What is needed: Repeat only the lines running from the beginning of the material through the line that contains "YAW, PITCH, ROLL".

Recorded data:

%%

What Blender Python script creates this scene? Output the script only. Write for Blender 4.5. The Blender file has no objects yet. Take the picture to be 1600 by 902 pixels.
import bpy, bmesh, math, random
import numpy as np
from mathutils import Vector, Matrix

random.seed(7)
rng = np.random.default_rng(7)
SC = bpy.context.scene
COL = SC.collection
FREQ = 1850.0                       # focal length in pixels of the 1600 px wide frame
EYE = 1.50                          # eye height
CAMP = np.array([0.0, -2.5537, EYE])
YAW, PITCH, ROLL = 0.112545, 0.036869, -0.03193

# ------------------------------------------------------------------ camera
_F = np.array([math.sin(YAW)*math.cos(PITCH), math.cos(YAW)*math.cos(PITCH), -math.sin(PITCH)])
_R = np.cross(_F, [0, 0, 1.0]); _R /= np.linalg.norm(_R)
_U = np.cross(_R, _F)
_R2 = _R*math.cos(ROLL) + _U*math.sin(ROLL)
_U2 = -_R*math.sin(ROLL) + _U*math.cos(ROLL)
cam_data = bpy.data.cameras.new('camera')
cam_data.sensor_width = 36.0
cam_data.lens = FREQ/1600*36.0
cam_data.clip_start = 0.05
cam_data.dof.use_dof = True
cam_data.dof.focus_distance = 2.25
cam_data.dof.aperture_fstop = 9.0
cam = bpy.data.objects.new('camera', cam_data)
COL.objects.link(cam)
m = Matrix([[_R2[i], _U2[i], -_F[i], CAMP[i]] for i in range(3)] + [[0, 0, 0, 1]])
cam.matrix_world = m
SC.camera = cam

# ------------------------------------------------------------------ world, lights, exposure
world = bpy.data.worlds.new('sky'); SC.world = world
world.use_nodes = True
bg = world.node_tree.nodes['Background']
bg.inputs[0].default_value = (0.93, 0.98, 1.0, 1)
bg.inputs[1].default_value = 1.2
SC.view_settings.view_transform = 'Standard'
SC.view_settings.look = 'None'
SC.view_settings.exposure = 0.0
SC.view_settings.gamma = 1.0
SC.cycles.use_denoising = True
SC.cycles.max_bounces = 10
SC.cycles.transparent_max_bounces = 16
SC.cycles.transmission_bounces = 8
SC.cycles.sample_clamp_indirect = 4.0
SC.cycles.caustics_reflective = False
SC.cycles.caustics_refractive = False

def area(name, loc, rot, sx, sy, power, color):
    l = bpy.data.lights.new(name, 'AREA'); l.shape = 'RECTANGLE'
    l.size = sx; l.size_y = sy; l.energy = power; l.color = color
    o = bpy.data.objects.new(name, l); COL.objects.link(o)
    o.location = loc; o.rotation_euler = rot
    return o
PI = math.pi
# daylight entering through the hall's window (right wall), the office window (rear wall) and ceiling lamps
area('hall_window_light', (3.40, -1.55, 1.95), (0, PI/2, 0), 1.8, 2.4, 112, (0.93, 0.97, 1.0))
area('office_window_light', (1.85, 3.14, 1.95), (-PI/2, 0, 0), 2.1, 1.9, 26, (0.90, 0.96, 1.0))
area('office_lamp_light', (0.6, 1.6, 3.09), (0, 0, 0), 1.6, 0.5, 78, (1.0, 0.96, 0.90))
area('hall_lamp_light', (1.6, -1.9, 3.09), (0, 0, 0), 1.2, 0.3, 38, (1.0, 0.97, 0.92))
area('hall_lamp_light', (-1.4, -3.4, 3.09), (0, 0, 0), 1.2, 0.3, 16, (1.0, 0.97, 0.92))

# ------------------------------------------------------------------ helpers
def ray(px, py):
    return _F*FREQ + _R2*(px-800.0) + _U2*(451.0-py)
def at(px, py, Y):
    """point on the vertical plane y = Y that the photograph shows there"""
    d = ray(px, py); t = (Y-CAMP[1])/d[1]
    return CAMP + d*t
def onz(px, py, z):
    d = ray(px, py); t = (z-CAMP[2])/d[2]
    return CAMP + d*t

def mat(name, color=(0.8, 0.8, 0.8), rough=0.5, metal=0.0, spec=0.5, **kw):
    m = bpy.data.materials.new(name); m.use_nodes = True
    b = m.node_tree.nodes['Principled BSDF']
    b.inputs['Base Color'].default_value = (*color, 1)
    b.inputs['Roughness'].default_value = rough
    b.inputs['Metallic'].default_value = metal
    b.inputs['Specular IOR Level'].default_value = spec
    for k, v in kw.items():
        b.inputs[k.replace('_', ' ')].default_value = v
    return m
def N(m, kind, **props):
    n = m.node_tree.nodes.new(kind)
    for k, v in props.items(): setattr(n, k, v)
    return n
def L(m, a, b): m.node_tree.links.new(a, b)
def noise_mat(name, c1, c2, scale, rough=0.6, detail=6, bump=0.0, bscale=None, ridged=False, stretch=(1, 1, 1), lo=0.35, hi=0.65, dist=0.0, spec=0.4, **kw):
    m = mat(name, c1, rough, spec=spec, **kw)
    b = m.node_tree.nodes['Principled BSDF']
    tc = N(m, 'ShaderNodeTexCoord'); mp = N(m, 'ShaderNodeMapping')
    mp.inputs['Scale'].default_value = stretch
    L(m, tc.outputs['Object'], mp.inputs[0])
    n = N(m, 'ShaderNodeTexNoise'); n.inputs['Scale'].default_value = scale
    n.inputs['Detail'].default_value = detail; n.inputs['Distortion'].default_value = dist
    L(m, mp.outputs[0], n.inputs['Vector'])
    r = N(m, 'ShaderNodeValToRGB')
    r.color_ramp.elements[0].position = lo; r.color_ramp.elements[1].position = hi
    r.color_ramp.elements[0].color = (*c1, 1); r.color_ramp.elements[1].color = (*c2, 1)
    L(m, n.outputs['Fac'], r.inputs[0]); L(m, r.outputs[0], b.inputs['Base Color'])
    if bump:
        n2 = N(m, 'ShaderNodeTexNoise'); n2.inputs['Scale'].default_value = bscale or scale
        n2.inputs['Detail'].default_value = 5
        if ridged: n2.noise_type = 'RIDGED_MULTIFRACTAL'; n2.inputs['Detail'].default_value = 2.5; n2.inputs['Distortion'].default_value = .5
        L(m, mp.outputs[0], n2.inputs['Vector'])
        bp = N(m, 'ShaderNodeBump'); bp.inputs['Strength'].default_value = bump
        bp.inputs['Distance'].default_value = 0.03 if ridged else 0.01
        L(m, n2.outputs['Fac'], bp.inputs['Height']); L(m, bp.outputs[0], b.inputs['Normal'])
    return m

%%

Correct output:
What Blender Python script creates this scene? Output the script only. Write for Blender 4.5. The Blender file has no objects yet. Take the picture to be 1600 by 902 pixels.
import bpy, bmesh, math, random
import numpy as np
from mathutils import Vector, Matrix

random.seed(7)
rng = np.random.default_rng(7)
SC = bpy.context.scene
COL = SC.collection
FREQ = 1850.0                       # focal length in pixels of the 1600 px wide frame
EYE = 1.50                          # eye height
CAMP = np.array([0.0, -2.5537, EYE])
YAW, PITCH, ROLL = 0.112545, 0.036869, -0.03193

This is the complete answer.